Finale Review: Severance, "The We We Are" | Season 1, Episode 9
Forty minutes of pure adrenaline create a thrilling conclusion, so long as you don't expect much in the way of answers
[In addition to this review, I was also able to chat about the finale with friend of the Substack David Chen on his YouTube channel, which you can watch/listen to here.]
As a televisual experience, “The We We Are” is thrilling. Often wordless, it embodies the ticking clock on the Overtime Contingency: Dylan’s outstretched arms won’t hold forever, and with each passing moment the soundtrack grows louder, the show’s theme song building to a crescendo as each of the “Innies” reaches a pivotal moment of discovery in their time “above ground.” At less than forty minutes, the finale plays more as an extended scene than an episode, embedding us in this first—and maybe last—gasp at freedom for our heroes.
However, as a finale to Severance’s first season, “The We We Are” feels self-limiting, and points to the challenge of calculating the number of revelations necessary to sustain a “mystery show” as it moves forward.
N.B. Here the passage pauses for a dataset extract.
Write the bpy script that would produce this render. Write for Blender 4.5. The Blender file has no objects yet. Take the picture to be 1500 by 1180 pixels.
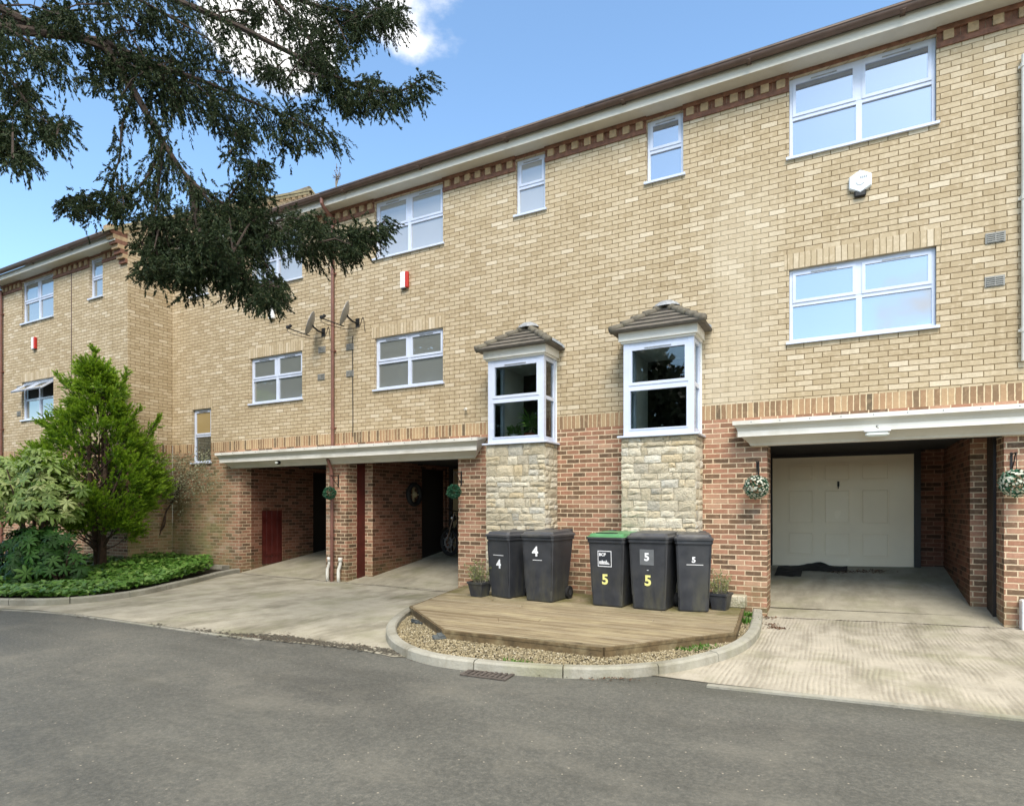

It specifically embodies the trend of streaming shows that treat the entire first season as a pilot, taking nine episodes to get to where a traditional broadcast pilot would have historically tried to get in an hour. By the end of this thrilling forty minutes of television, we’re no closer to learning what’s really going on at Lumon: we just have a better understanding of how we might get the answers we seek when the show returns for a (now confirmed) second season.
Skeptical as I am of the 7-hour pilot, though, I left the first season of Severance feeling like this is the best possible execution of it, and the limitations placed on “The We We Are” nonetheless create something that lifts the stories that came before it. It probably needed a few more substantive insights into what’s really happening on the severed floor to fully satisfy my narrative expectations, but its close focus on characterization and in the collective “we” of its title foreground character development in a context where these “people” are truly developing and growing before our eyes. I don’t know that I’m fully onboard with where the worldbuilding of Severance lands in this finale, but I’m excited about how it awakens and reorients its characters, and that has me excited for a second season so long as we’ve moved past the stage of half-reveals by then.